A new survey analysis finds that in just about about any field where there are academics and field work, there is going to be sexual harassment and even assault.
Yes, surveys, the bane of the scientific method. The authors analyzed survey results of 666 people (142 men, 516 women) with field experience in anthropology, archeology and more, and found that many respondents claimed to have suffered or witnessed sexual harassment or even sexual assault while at work in the field.
A majority of the survey respondents (64 percent) said they had experienced sexual harassment (inappropriate sexual remarks, comments about physical beauty, jokes about cognitive sex differences, obviously "inappropriate comments" criteria are subjective) while over 20 percent reported they had been the victims of unwanted physical contact of a sexual nature, including touching, physical threats, or rape. Those are not subjective at all.

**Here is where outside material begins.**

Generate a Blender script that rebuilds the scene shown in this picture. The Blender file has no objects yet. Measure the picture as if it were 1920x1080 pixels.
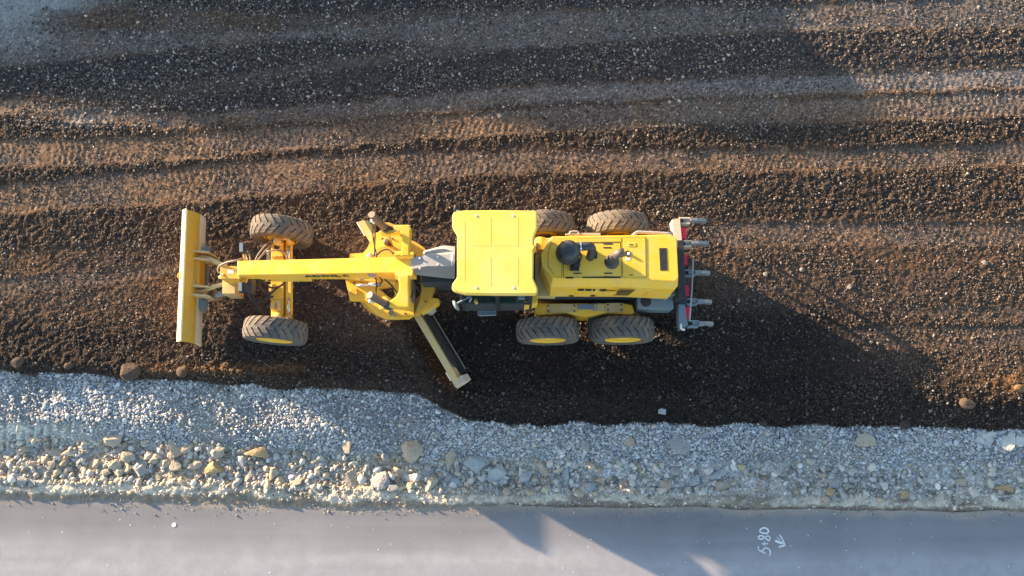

Proportion of survey respondents, by gender, who indicated that inappropriate or sexual comments occurred never, rarely, regularly, or frequently at their most recent or most notable field site (N).doi:10.1371/journal.pone.0102172
Obviously rape is a criminal act so the first place to look for confirmation would be police records rather than survey claims by people recruited through the Internet. The authors say that isn't possible because few respondents, presumably intelligent people in a scientific area, "were aware of mechanisms to report incidents", which defies belief to women in the private sector, who could tell these academics exactly how they could have notified the police.
"Our main findings – that women trainees were disproportionately targeted for abuse and felt they had few avenues to report or resolve these problems – suggest that at least some field sites are not safe, nor inclusive," said lead author Kathryn Clancy, anthropologist at the University of Illinois at Urbana-Champaign. "We worry this is at least one mechanism driving women from science."
Or not. The social sciences are overwhelmingly women and archeology is 49 percent women while 60 percent of Ph.D.s in anthropology are women.
The methodology is a concern, though you can stop reading if awkward questions about the viability of the results make you uncomfortable. They recruited respondents through social media outlets and websites who filled out an online survey asking them about their educational and professional status, gender, age, and experiences during field studies. The data is not available, yet somehow PLOS accepted it even after their much-publicized open data policy from earlier this year.
Female researchers reported most often that they were the targets of researchers who were superior to them in rank – either more-established scientists working on the same sites, or leaders of the research - while males were most often harassed or abused by their peers.
Since field research is a required component for a degree in many disciplines, sexual harassment in academic culture is obviously a concern, but no one is going to take action based on secret data drawn from surveys with no controls of any kind. It will get plenty of mainstream attention and some committees formed to talk about it, but little can be done without people willing to produce data.
Still, even if there is no valid data, we know this can be a problem that should be proactively addressed. The authors note that field work is often one of the most exciting parts of science and a negative experience will drive people from academia. And they note that if there are problems, expedition leaders who are used to navigating university politics and grant committees may be uncomfortable tackling interpersonal conflicts in remote locations.
Some sort of field guidelines should be produced. What is startling is that fields like anthropology haven't done it long before now.
The pitfalls are obvious. As Clancy notes, "If you are on constant high alert because you have been harassed or you are at a site where you know it happens regularly, it drains your cognitive reserves and makes you less effective at your job. No one can work well under those conditions, and we can't ask trainees to keep doing so."